For A Brief Window In Time, We Were A Family Of 3

by Becca Carnahan
Originally Published: 

“If you build it they will come.”

And we did. All three of us. We entered and left both nostalgic for simpler times and excited for the future, not knowing our world was going to be turned inside out three weeks later. We left our mark there as a family of three for the only time, at the Field of Broken Dreams.

Mapping out our road trip from the East Coast to Colorado, my husband and I drew a straight line through the corn fields of Iowa before hockey sticking up to South Dakota for a visit with Mount Rushmore. I had always wanted to see the Presidents carved into stone, looking out across what they helped build, seeking the ones who would lead tomorrow. Iowa didn’t draw me in the same way, but we would be stopping through.

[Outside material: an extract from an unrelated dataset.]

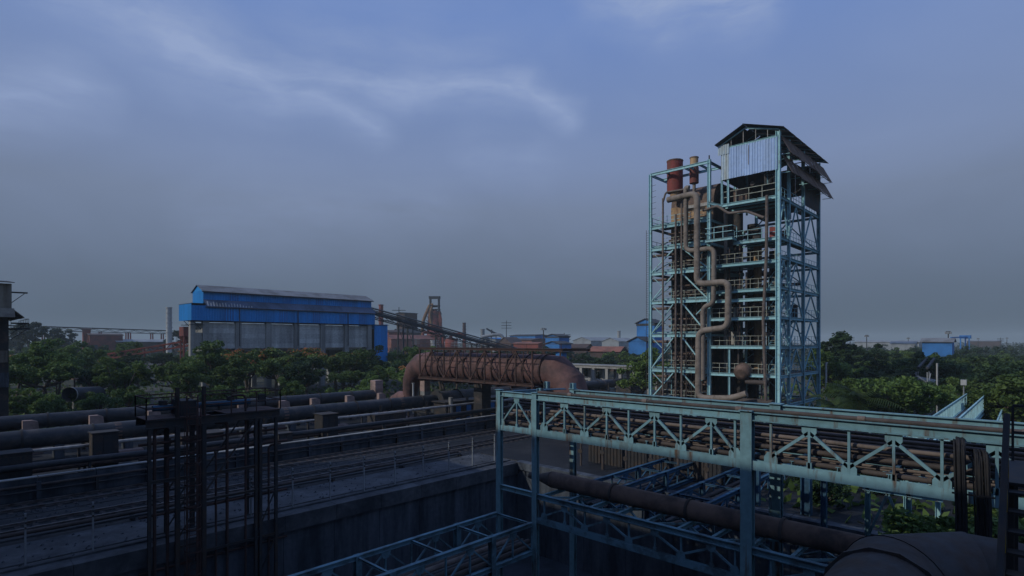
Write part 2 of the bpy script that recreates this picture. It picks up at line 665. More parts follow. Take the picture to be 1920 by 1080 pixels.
for i in range(23):
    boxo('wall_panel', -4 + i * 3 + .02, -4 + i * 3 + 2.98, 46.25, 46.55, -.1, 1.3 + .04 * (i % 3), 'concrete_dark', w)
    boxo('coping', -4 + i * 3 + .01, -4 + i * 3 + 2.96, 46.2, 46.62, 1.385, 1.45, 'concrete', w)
    if i % 2:
        boxo('buttress', -4 + i * 3 - .12, -4 + i * 3 + .12, 45.95, 46.24, -.1, 1.15, 'concrete_dark', w)

# unseen hall added behind the camera to put the foreground in shade
h = thing('shade_hall', 'large unseen hall added behind the viewpoint to shade the foreground', 'building', (-22, 8, 0))
boxo('wall', -42, -5.2, -34, 56.5, -7, 25.2, 'beige_cladding', h)
mb = MB().plate([(-43, -35, 24.8), (-43, 57.5, 24.8), (-23, 57.5, 29), (-23, -35, 29)], .2).plate([(-4.6, 57.5, 24.8), (-4.6, -35, 24.8), (-23, -35, 29), (-23, 57.5, 29)], .2)
obj('roof', mb.mesh('roof'), 'roof_dark', h)
for i in range(12):
    boxo('window', -5.2, -5.15, -30 + i * 6, -27 + i * 6, 13, 15.5, 'window_dark', h)

# ------------------------------------------------------------------ the teal truss bridge
BX0, BX1 = 23.3, 26.7
Z1, Z0 = 6.95, 4.97            # upper truss chords
L1, L0 = 1.47, .17             # lower truss chords
br = thing('pipe_bridge', 'long teal steel truss bridge carrying rows of pipes across the foreground', 'pipe bridge', (25, 8.9, PZ))
POSTS = [23.2, 20.4, 8.85, -2.7, -14.3]
for y in POSTS:
    for x in (BX0, BX1):
        wd = .46 if y < 10 else .33
        if y == 23.2 and x == BX1:
            continue
        p = beam('post', (x, y, PZ), (x, y, Z1 + .20), wd, wd * .8, 'bridge_teal', br, up=(1, 0, 0))
        boxo('post_cap', x - wd * .6, x + wd * .6, y - wd * .6, y + wd * .6, Z1 + .205, Z1 + .235, 'bridge_teal', p)
        boxo('base_plate', x - wd, x + wd, y - wd, y + wd, PZ + .01, PZ + .06, 'bridge_teal', p)


def w_truss(parent, x, ya, yb, zt, zb, nodes, side, small=1.0, mname='bridge_teal'):
    """chords between posts ya > yb; nodes: list of (y, 'top'|'bot')"""
    beam('top_chord', (x, ya, zt), (x, yb, zt), .28 * small, .36 * small, mname, parent)
    beam('bottom_chord', (x, ya, zb), (x, yb, zb), .38 * small, .24 * small, mname, parent, up=(1, 0, 0))
    gx = x + side * .035
    for (y, t) in nodes:
        bbar('vertical', (x, y, zb + .15 * small), (x, y, zt - .15 * small), .085 * small, mname, parent, .10 * small)
        gw, gh = .26 * small, .46 * small
        if t == 'top':
            zz = zt - .15 * small
            pts = [(gx, y + gw, zz), (gx, y - gw, zz), (gx, y - gw, zz - gh * .6), (gx, y - gw * .5, zz - gh), (gx, y + gw * .5, zz - gh), (gx, y + gw, zz - gh * .6)]
        else:
            zz = zb + .15 * small
            pts = [(gx, y + gw, zz), (gx, y + gw, zz + gh * .55), (gx, y + gw * .5, zz + gh), (gx, y - gw * .5, zz + gh), (gx, y - gw, zz + gh * .55), (gx, y - gw, zz)]
        obj('gusset_plate', MB().plate(pts, .02).mesh('gusset'), mname, parent)
        yy = y
        e = MB().box(x - .05, x + .05, yy - .09 * small, yy + .09 * small, zb + .15 * small, zb + .4 * small)
        if t == 'top':
            obj('foot_plate', e.mesh('foot'), mname, parent)
    for (a, ta), (b, tb) in zip(nodes[:-1], nodes[1:]):
        za = zt - .42 * small if ta == 'top' else zb + .42 * small
        zb2 = zt - .42 * small if tb == 'top' else zb + .42 * small
        if ta != tb:
            bbar('diagonal', (x, a, za), (x, b, zb2), .09 * small, mname, parent, .11 * small)


NB = [(19.75, 'bot'), (18.35, 'top'), (17.05, 'bot'), (15.7, 'top'), (14.45, 'bot'), (13.07, 'top'), (11.77, 'bot'), (10.37, 'top'), (9.35, 'bot')]
NR = [(7.92, 'bot'), (6.52, 'top'), (5.19, 'bot'), (3.82, 'top'), (2.48, 'bot'), (1.1, 'top'), (-.3, 'bot'), (-1.6, 'top')]
NL = [(22.95, 'bot'), (21.8, 'top'), (20.65, 'bot')]
for x, side in ((BX0, -1), (BX1, 1)):
    if side < 0:
        w_truss(br, x, 23.2, 20.4, Z1, Z0, NL, side, .8)
    w_truss(br, x, 20.4, 8.85, Z1, Z0, NB, side)
    w_truss(br, x, 8.85, -2.7, Z1, Z0, NR, side)
    beam('top_chord', (x, -2.7, Z1), (x, -14.3, Z1), .26, .30, 'bridge_teal', br)
    beam('bottom_chord', (x, -2.7, Z0), (x, -14.3, Z0), .26, .30, 'bridge_teal', br)
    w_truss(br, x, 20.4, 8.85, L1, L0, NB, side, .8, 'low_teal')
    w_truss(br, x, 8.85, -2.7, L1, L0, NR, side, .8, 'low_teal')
beam('edge_beam', (BX0, 23.2, 1.5), (BX0, 20.4, 1.5), .2, .28, 'bridge_teal', br)
for i in range(15):
    y = 20.0 - i * 1.6
    for zz in (Z0 + .25, L1 + .02):
        beam('cross_beam', (BX0 + .14, y, zz), (BX1 - .14, y, zz), .14, .18, 'bridge_teal', br)
for i in range(7):
    ya, yb = 20.2 - i * 3.2, 17.0 - i * 3.2
    bbar('plan_brace', (BX0 + .15, ya, L1 - .1), (BX1 - .15, yb, L1 - .1), .09, 'bridge_teal', br)
    bbar('plan_brace', (BX1 - .15, ya, L1 - .2), (BX0 + .15, yb, L1 - .2), .09, 'bridge_teal', br)
for (x, y, hh) in ((BX1 - .1, 22.35, .42), (BX1, 20.4, .42), (BX0 + .4, 20.4, .3)):
    beam('stub_post', (x, y, Z1 + .14), (x, y, Z1 + .14 + hh), .28, .28, 'bridge_teal', br, up=(0, 1, 0))
beam('end_tie', (BX0, 23.2, Z1), (BX1 - .1, 22.4, Z1), .14, .2, 'bridge_teal', br)
# cable tray on the end bay
obj('cable_tray', MB().plate([(BX0 + 1.0, 23.0, Z1 + .12), (BX0 + .6, 22.6, Z1 + .12), (BX1 - .5, 20.5, Z1 + .22), (BX1 - .2, 21.0, Z1 + .22)], .05).mesh('tray'), 'yard_blue', br)

# pipes lying on the bridge, each a thing
ROWN = ('bottom', 'second lowest', 'third lowest', 'middle', 'third highest', 'second highest', 'top')
for lay in range(7):
    zc = 5.16 + lay * .235
    for k, side in enumerate(('near', 'middle', 'far')):
        x = 23.62 + k * 1.15 + .28 * (lay % 2) + random.uniform(-.06, .06)
        r = random.choice((.05, .065, .08, .10))
        y0 = random.choice((20.0, 19.6, 22.4, 23.0)) if x < 25 else 20.0
        pts = [(x, y0, zc + r)]
        for q in range(1, 12):
            pts.append((x + random.uniform(-.03, .03), y0 + (-14 - y0) * q / 11, zc + r + random.uniform(-.025, .02)))
        o = thing('rack_pipe', f'{side} pipe in the {ROWN[lay]} row inside the upper truss of the teal bridge', 'pipe', (x, 5, zc), 'pipes packed inside the truss bridge')
        mt = random.choice(('brown_pipe', 'thin_pipe', 'brown_pipe', 'black_pipe', 'thin_pipe'))
        obj('tube', MB().tube(pts, r, 10).mesh('pipe'), mt, o)
        for q in range(3):
            yy = random.uniform(-2, 19)
            cyl('clamp', (x, yy, zc + r), (x, yy - random.choice((.1, .12, .9)), zc + r), r + .02, random.choice((mt, mt, 'grey_lagging')), o)
o = thing('steam_pipe', 'thin rusty pipe lying along the near top edge of the teal bridge', 'pipe', (BX0, 10, Z1 + .26))
obj('tube', MB().tube([(BX0 + .02, 20.2, Z1 + .25), (BX0 + .02, -14, Z1 + .25)], .085, 12).mesh('pipe'), 'brown_pipe', o)
for i in range(6):
    y = 18 - i * 4.4
    cyl('coupling', (BX0 + .02, y - .12, Z1 + .25), (BX0 + .02, y + .12, Z1 + .25), .11, 'thin_pipe', o)
o = thing('gas_pipe', 'thick rusty pipe resting on the lower truss under the bridge', 'pipe', (25, 8, 2))
for i in range(8):
    ya, yb = 20.6 - i * 4.2, 20.6 - (i + 1) * 4.2
    s = obj('pipe_section', MB().tube([(25, ya - .03, 2.03), (25, yb + .03, 2.03)], .46, 22).mesh('pipe'), 'vessel_brown', o)
    cyl('flange', (25, yb - .06, 2.03), (25, yb + .06, 2.03), .53, 'brown_pipe', s)
obj('end_cone', MB().tube([(25, 20.6, 2.03), (25, 21.5, 2.0), (25, 22.3, 2.0)], [.46, .22, .2], 18).mesh('cone'), 'brown_pipe', o)

# hanging cable bundle at the right of the bridge
cb = thing('cable_bundle', 'bundle of dark cables hanging down over the right end of the teal bridge', 'cables', (22.7, 1.6, 2))
for i in range(24):
    near = i < 12
    y = (2.06 - .022 * i if near else 1.62 - .035 * (i - 12)) + random.uniform(-.02, .02)
    x = (22.62 if near else 22.85) + random.uniform(-.1, .1)
    top = (6.78 if near else 6.42) + random.uniform(-.08, .06)
    pts = fillet([(24.6, y + .3, top - .25), (23.5, y + .12, top + .05), (x + .12, y + .03, top + .02), (x - .06, y, top - .9),
                  (x + random.uniform(-.05, .05), y - .04, 4.4), (x + random.uniform(-.08, .08), y + random.uniform(-.08, .08), 1.4)], .6, 5)
    obj('cable', MB().tube(pts, random.choice((.024, .032, .04)), 7).mesh('cable'), 'cable_dark', cb)
bbar('clamp_bar', (22.5, 2.15, 5.2), (22.6, 1.1, 5.2), .05, 'cable_dark', cb)
bbar('clamp_bar', (22.5, 2.15, 3.2), (22.6, 1.1, 3.2), .05, 'cable_dark', cb)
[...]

Before two blue lines on a pregnancy test revealed that our rented Toyota Rav4 would be carting two adults and a would-be baby across the country, we decided on our Iowa stopping point. The Field of Dreams. Turns out it’s not simply a Hollywood backdrop built only to be torn down into a new set, it’s real. And it’s beautiful. Everything Kevin Costner and James Earl Jones promised actually.


You take a right off the Interstate which, in contrast to the Interstates I know, is single lanes flanked by rows of corn instead of bumper to bumper traffic. Then you weave down side roads until a rather nondescript sign points you to your destination. You ride down a dirt road, wondering if you’ve made a mistake, and then you see it. The iconic white farm house with the wraparound porch. The baseball field carved out from the corn. There are simple bleachers on either side of the field, five levels high.

Most strikingly, it’s quiet. A father tossed a ball to his kids, standing just a few feet away from the batter’s box. Teenagers walked with their parents around the edges of the outfield, perhaps holding out some hope to witness magic. An older couple sat in comfortable silence on row two of the bleachers. And that was all. No music. No PA system. Just a few soft voices lifted in a light breeze.

Even though neither my husband nor I are die hard baseball fans, the simplicity of the field and the lack of touristy fanfare made this Hollywood landmark something more than that. It was a real throwback to a time when life moved slower, and we respected that by mirroring its pace. There were no tickets to buy, or lines to wait in. You just walked out onto the field, and felt a stirring connection to the past. Even though impatience and the desire to “go, go, go” constantly run through my veins, I could have stayed there simply being for hours.

Behind home plate there is a visitor’s book to sign. It’s filled with names, much like a book laid out on an end table at a cozy family run bed and breakfast. After walking the field and sitting on the bleachers seeing both nothing and everything, we signed the book. Becca, Glen, and Baby.

It would be the last time I would mark our presence like that. Unbeknownst to us, it was one of the last days our baby’s heart would beat. We wouldn’t hear that deafening silence until three weeks later in an overly air conditioned doctor’s office, one day after celebrating the birth of our nation. It was a silence a piece of me feared, but never really expected. A silence I broke with my wails that echoed off the walls. We walked into that office as three, and left as two.

Six years later, I still think about that small town in Iowa where a piece of my heart lies and where it will forever stay. They built the Field of Dreams, and we came. We came from 1,100 miles away with a couple of big duffel bags in the trunk and visions of a future that wouldn’t be ours. Our family did grow here on earth later on, but our first baby, our second, and our third will always be seen only in our imaginations and hearts. They’ll be seen as we remember them with the trees in our yard and Christmas ornaments shining back at us. But those represent their “after.” These babies aren’t visible in their “during.” There are no physical reminders of when we didn’t know it would end this way.

Joel Dinda/Flickr

Except for on that visitor’s book page.

For me, the Field of Dreams will always be that. A field that held all my dreams in its hands before they came tumbling down. A place of innocence, a place of pure hope. My dreams did break, but not there. Not in those moments walking slowly past the corn. Yet my heart still aches thinking that one day I would have told my first baby his or her name was scrolled in the visitor’s book. Thinking maybe he or she would go find it one day. That will not happen.

I can go back though. Someday I will. And if you find yourself going the distance to visit the Field of Dreams, gently touching each base and taking a picture on the bleachers, please sign the book. Then flip back to the signatures from 2013. Look for us. Trace your hand over our names. Ease our pain by remembering that our baby was here, and always will be.